Records:
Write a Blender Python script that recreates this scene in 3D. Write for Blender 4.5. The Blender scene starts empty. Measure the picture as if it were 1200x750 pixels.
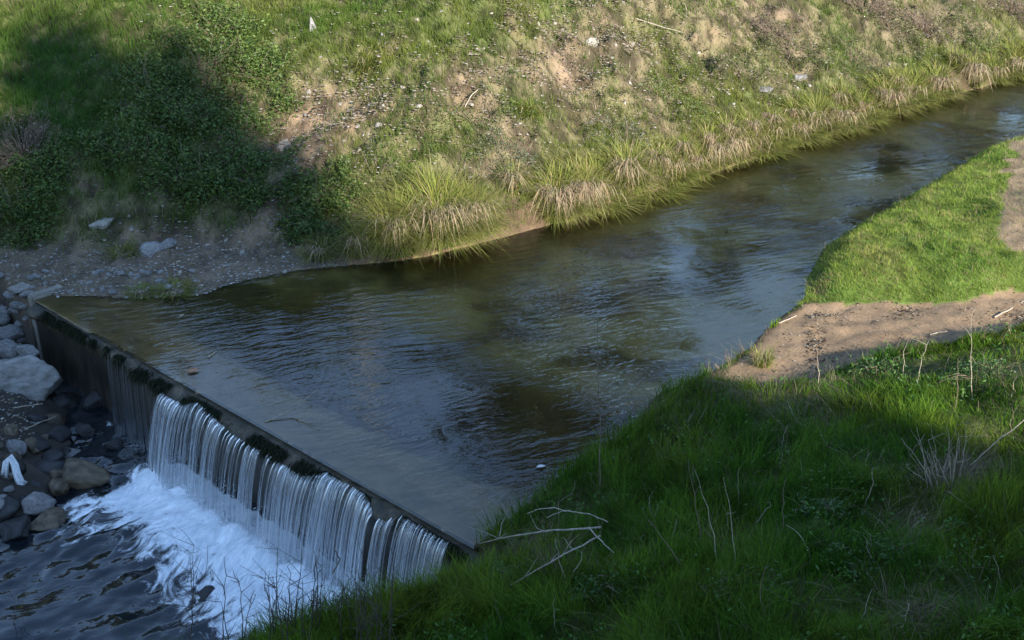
import bpy, bmesh, math, random
import numpy as np
from mathutils import Vector, Matrix

random.seed(7)
RNG = np.random.default_rng(11)
SC = bpy.context.scene
COL = SC.collection
R = math.radians

# ------------------------------------------------------------------ camera
CAM_H, PITCH, FPX = 7.0, R(25.0), 1400.0       # focal length in pixels of a 1200 px wide picture
CP, SP = math.cos(PITCH), math.sin(PITCH)
cam_d = bpy.data.cameras.new('camera')
cam_d.lens = 36.0 * FPX / 1200.0
cam_d.clip_start, cam_d.clip_end = 0.1, 3000
cam = bpy.data.objects.new('camera', cam_d)
cam.location = (0, 0, CAM_H)
cam.rotation_euler = (R(90) - PITCH, 0, 0)
COL.objects.link(cam)
SC.camera = cam


def to_px(x, y, z):
    """where a world point stands in the 1200 x 750 photograph"""
    dz = z - CAM_H
    dep = y * CP - dz * SP
    up = y * SP + dz * CP
    dep = np.where(np.abs(dep) < 1e-3, 1e-3, dep)
    px = 600 + FPX * x / dep
    py = 375 - FPX * up / dep
    bad = dep < 0.5
    return np.where(bad, -9999, px), np.where(bad, 9999, py)


def ray(px, py):
    a, b = (px - 600) / FPX, (375 - py) / FPX
    return np.array([a, CP + b * SP, -SP + b * CP])


def at_z(px, py, z=0.0):
    d = ray(px, py)
    t = (z - CAM_H) / d[2]
    return np.array([d[0] * t, d[1] * t, z])


# ------------------------------------------------------------------ noise
def _hash(ix, iy, seed):
    h = (ix * 374761393 + iy * 668265263 + seed * 974711) & 0xffffffff
    h = ((h ^ (h >> 13)) * 1274126177) & 0xffffffff
    return ((h ^ (h >> 16)) & 0xffff) / 65535.0


def vnoise(x, y, seed=0):
    x = np.asarray(x, float); y = np.asarray(y, float)
    ix = np.floor(x).astype(np.int64); iy = np.floor(y).astype(np.int64)
    fx, fy = x - ix, y - iy
    fx = fx * fx * (3 - 2 * fx); fy = fy * fy * (3 - 2 * fy)
    a = _hash(ix, iy, seed); b = _hash(ix + 1, iy, seed)
    c = _hash(ix, iy + 1, seed); d = _hash(ix + 1, iy + 1, seed)
    return a + (b - a) * fx + (c - a) * fy + (a - b - c + d) * fx * fy


def fbm(x, y, seed=0, octv=4):
    s, amp, tot = 0, 1.0, 0
    for k in range(octv):
        s = s + amp * vnoise(x * 2 ** k + 13.7 * k, y * 2 ** k - 7.1 * k, seed + k)
        tot += amp; amp *= 0.5
    return s / tot


def sstep(a, b, x):
    t = np.clip((x - a) / (b - a), 0, 1)
    return t * t * (3 - 2 * t)


def lerp(a, b, t):
    return a + (b - a) * t


# ------------------------------------------------------------------ shore lines
FAR_PX = [(38, 349), (90, 347), (150, 350), (240, 346), (262, 335), (330, 320), (380, 314), (450, 308), (500, 301), (560, 286), (600, 276),
          (640, 265), (700, 248), (760, 228), (800, 216), (850, 198), (900, 181), (960, 160), (1000, 149), (1060, 127),
          (1110, 112), (1150, 103), (1200, 86), (1300, 56), (1450, 16)]
NEAR_PX = [(547, 642), (600, 603), (640, 567), (690, 535), (745, 492), (762, 466), (838, 432), (872, 412), (905, 380),
           (942, 350), (944, 326), (965, 290), (1010, 262), (1070, 227), (1105, 206), (1150, 178), (1200, 162), (1300, 120), (1450, 62)]
FAR = np.array([at_z(*p)[:2] for p in FAR_PX])
NEAR = np.array([at_z(*p)[:2] for p in NEAR_PX])
WL = at_z(35, 350)[:2]; WR = at_z(547, 641)[:2]       # left and right end of the weir lip
WD = (WR - WL) / np.linalg.norm(WR - WL)
WN = np.array([WD[1], -WD[0]])
if WN[1] > 0: WN = -WN                              # points downstream
WLEN = float(np.linalg.norm(WR - WL))
POOL_Z = -1.13
far_ext = (FAR[-1] - FAR[-2]) / np.linalg.norm(FAR[-1] - FAR[-2])
FARX = np.vstack([[-60, 6.0], [-20, 14.2], [-12, 15.4], [-8.6, 15.9], FAR, FAR[-1] + far_ext * 60])
nx = (NEAR[-1] - NEAR[-2]) / np.linalg.norm(NEAR[-1] - NEAR[-2])
NEARX = np.vstack([[-30, -14], [-6.5, 5.6], [-3.6, 7.5], [-2.1, 8.45], [-1.2, 9.1], NEAR, NEAR[-1] + nx * 60])
RIVER = np.vstack([FAR, FAR[-1] + far_ext * 60, NEAR[-1] + nx * 60, NEAR[::-1]])
pool_px = [(58, 446), (80, 480), (84, 520), (70, 555), (62, 590), (40, 606), (-10, 622)]
PL = [WL + WN * 0.05 + WD * 0.2] + [at_z(*p, POOL_Z)[:2] for p in pool_px]
PL += [np.array([-9.5, 8.8]), np.array([-25, 4.0]), np.array([-25, -14]), np.array([-6.6, 5.9]), np.array([-4.2, 7.6]), np.array([-2.6, 8.9]), WR + WN * 0.25 - WD * 0.1, WR - WN*0.2, WL - WN*0.2]
POOL = np.array(PL)


def dist_line(P, L):
    best = np.full(len(P), 1e9)
    for a, b in zip(L[:-1], L[1:]):
        ab = b - a
        t = np.clip(((P - a) @ ab) / (ab @ ab), 0, 1)
        d = P - a - t[:, None] * ab
        best = np.minimum(best, np.einsum('ij,ij->i', d, d))
    return np.sqrt(best)


def inside(P, poly):
    c = np.zeros(len(P), bool)
    x, y = P[:, 0], P[:, 1]
    n = len(poly)
    for i in range(n):
        x1, y1 = poly[i]; x2, y2 = poly[(i + 1) % n]
        if y1 == y2: continue
        hit = ((y1 > y) != (y2 > y)) & (x < (x2 - x1) * (y - y1) / (y2 - y1) + x1)
        c ^= hit
    return c


def in_px(px, py, poly):
    return inside(np.stack([px, py], 1), np.array(poly, float))


SAND_PX = [(838, 440), (872, 412), (900, 385), (940, 350), (1010, 352), (1110, 356), (1260, 346), (1260, 400), (1150, 412), (1060, 424), (985, 440), (955, 452), (900, 458)]
FIELD_CACHE = {}


def terrain(x, y, full=False):
    x = np.asarray(x, float).ravel(); y = np.asarray(y, float).ravel()
    P = np.stack([x, y], 1)
    df = dist_line(P, FARX); dn = dist_line(P, NEARX)
    w = (P - WL) @ WN                                  # > 0 downstream of the lip
    u = (P - WL) @ WD
    inr = inside(P, RIVER) & (w <= 0)
    inp = inside(P, POOL) & (w > -0.15)
    # which bank: sign against the middle line
    mid = df < dn
    n1 = fbm(x * 0.6, y * 0.6, 3) - 0.5
    n2 = fbm(x * 2.3, y * 2.3, 9) - 0.5
    n3 = fbm(x * 7, y * 7, 21, 3) - 0.5
    # far bank: a beach at the left, then a slope that flattens above
    beach = 1.15 * sstep(-1.9, -5.5, x) + 0.15
    beach = beach + 0.9 * n2 * sstep(-1.5, -4, x)
    t = np.maximum(df - beach, 0)
    lip = (0.26 + .25 * n2) * sstep(0.0, 0.22, df) * sstep(-3.0, -1.2, x) + 0.04 * sstep(0, 0.2, df)
    slope = 0.60 + 0.06 * np.sin(x * 0.5)
    rise = 4.3 * (1 - np.exp(-(t * slope / 4.3) ** 1.0 * (1 + 0.12 * t)))
    far = lip + np.minimum(df, beach) * 0.07 + rise + 0.0
    far = far + (n1 * 0.9 + n2 * 0.30) * sstep(0.3, 2.0, t) + n3 * 0.20 * sstep(0, .6, df) + n2 * 0.06 * sstep(0, .5, df)
    # near bank
    ppx, ppy = to_px(x, y, np.full_like(x, 0.12))
    SPX = np.array(SAND_PX + SAND_PX[:1], float)
    Q2 = np.stack([np.clip(ppx, -3000, 3000), np.clip(ppy, -3000, 3000)], 1) + np.stack([n2 * 22, n2 * 9], 1)
    sdp = dist_line(Q2, SPX) * np.where(inside(Q2, SPX[:-1]), 1, -1)
    sand_h = sstep(-22, 6, sdp); sand = (sdp > 0).astype(float)
    near = 0.05 * sstep(0, 0.15, dn) + 0.20 * sstep(0.05, 0.5, dn) + 0.08 * np.minimum(dn, 3)
    near_s = 0.02 + 0.075 * np.minimum(dn, 2.5) + 0.05 * n2 + .05 * n3
    frontness = sstep(13.5, 9.5, y - 0.25 * x)
    near = near + frontness * 0.16 * np.maximum(dn - 0.6, 0) * sstep(0, 3, dn)
    near = lerp(near, near_s, sand_h)
    near = near + n1 * 0.35 * sstep(0.3, 2.0, dn) * (1 - sand_h * .9) + n2 * 0.20 * sstep(0.1, 1.0, dn) * (1 - sand_h * .85) + n3 * 0.03
    near = np.minimum(near, 3.2 + 0.2 * n1)
    land = np.where(mid, far, near)
    d = np.minimum(df, dn)
    bed = -np.minimum(0.05 + d * 0.22, 0.34) + n2 * 0.10 * sstep(0, 1, d) + n3 * 0.04
    bed = np.minimum(bed, -0.03 - 0.25 * np.minimum(d, .25))
    # shallow apron before the lip
    bed = np.where(w > -1.4, np.maximum(bed, lerp(bed, -0.045 + 0.06 * n2, sstep(-1.4, -0.7, w))), bed)
    h = np.where(inr, bed, land)
    # downstream
    dp = dist_line(P, np.vstack([POOL, POOL[:1]]))
    right = (~mid) | (u > 6.0)
    pool_h = np.where(inp, POOL_Z - np.minimum(0.06 + dp * 0.5, 0.75) + n2 * 0.15,
                      POOL_Z + np.where(right, 1.7, 0.62) * dp + n2 * 0.25 * sstep(0, .4, dp) + n3 * 0.12)
    down = np.minimum(land, pool_h)
    down = np.where(inp, pool_h, down)
    # under the weir body the sheet steps down
    body = (u > 0.0) & (u < WLEN + 0.05)
    h = np.where(w > 0.0, down, h)
    stepped = (w > -0.24) & (w <= 0.0) & body
    h = np.where(stepped, np.minimum(h, -1.9), h)
    if full:
        return h, dict(df=df, dn=dn, w=w, u=u, inr=inr, inp=inp, far=mid, sand=sand, t=t, dp=dp, beach=beach, n1=n1, n2=n2, n3=n3)
    return h


def hz(x, y):
    return float(terrain(np.array([x]), np.array([y]))[0])


def on_ground(px, py, lift=0.0):
    """world point under a picture position, lifted above the ground by so much"""
    d = ray(px, py)
    ts = np.linspace(6, 60, 1400)
    X, Y, Z = d[0] * ts, d[1] * ts, CAM_H + d[2] * ts
    g = terrain(X, Y) + lift
    i = np.argmax(Z <= g)
    if Z[i] > g[i]: i = len(ts) - 1
    return np.array([X[i], Y[i], Z[i]])


# ------------------------------------------------------------------ object helpers
def link(o, parent=None):
    COL.objects.link(o)
    if parent is not None: o.parent = parent
    return o


def tag(o, label=None, cat=None, group=None, kind=None):
    if label: o['label'] = label
    if cat: o['category'] = cat
    if group: o['group'] = group
    if kind: o['kind'] = kind
    return o


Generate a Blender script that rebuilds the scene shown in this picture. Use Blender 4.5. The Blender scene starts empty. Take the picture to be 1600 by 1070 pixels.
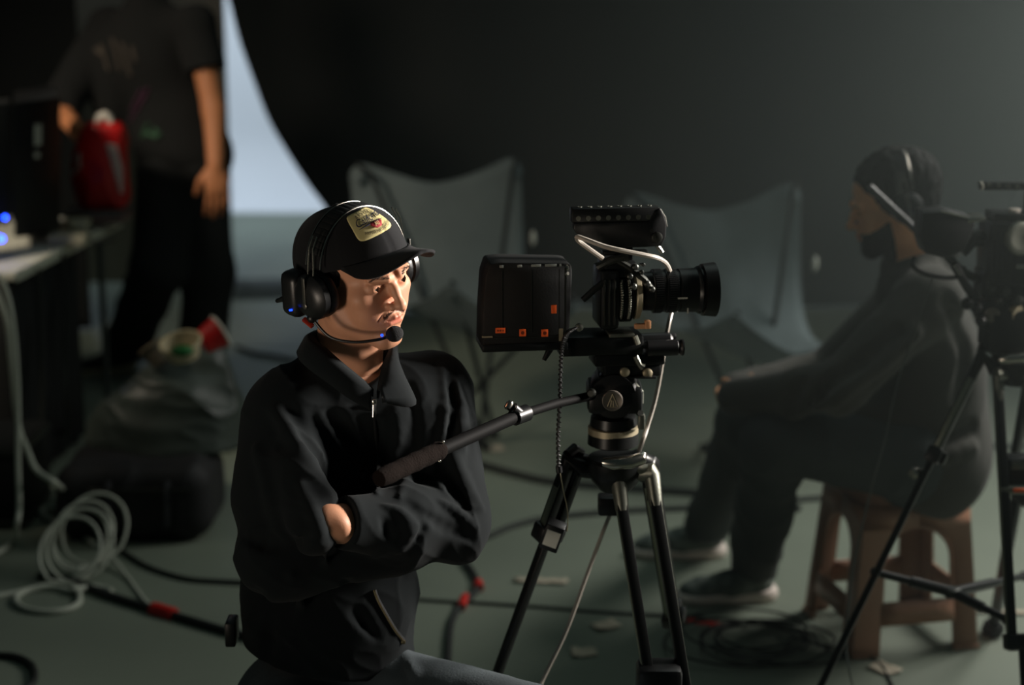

Directions for this task: Go back to the entries above and restate word for word every line from the first through the one that contains "SC.camera = cam", leaving the pictures behind.

Response for this exercise:
Write a Blender Python script that recreates this scene in 3D. Write for Blender 4.5. The Blender scene starts empty. Measure the picture as if it were 1200x750 pixels.
import bpy, bmesh, math, random
import numpy as np
from mathutils import Vector, Matrix

random.seed(7)
RNG = np.random.default_rng(11)
SC = bpy.context.scene
COL = SC.collection
R = math.radians

# ------------------------------------------------------------------ camera
CAM_H, PITCH, FPX = 7.0, R(25.0), 1400.0       # focal length in pixels of a 1200 px wide picture
CP, SP = math.cos(PITCH), math.sin(PITCH)
cam_d = bpy.data.cameras.new('camera')
cam_d.lens = 36.0 * FPX / 1200.0
cam_d.clip_start, cam_d.clip_end = 0.1, 3000
cam = bpy.data.objects.new('camera', cam_d)
cam.location = (0, 0, CAM_H)
cam.rotation_euler = (R(90) - PITCH, 0, 0)
COL.objects.link(cam)
SC.camera = cam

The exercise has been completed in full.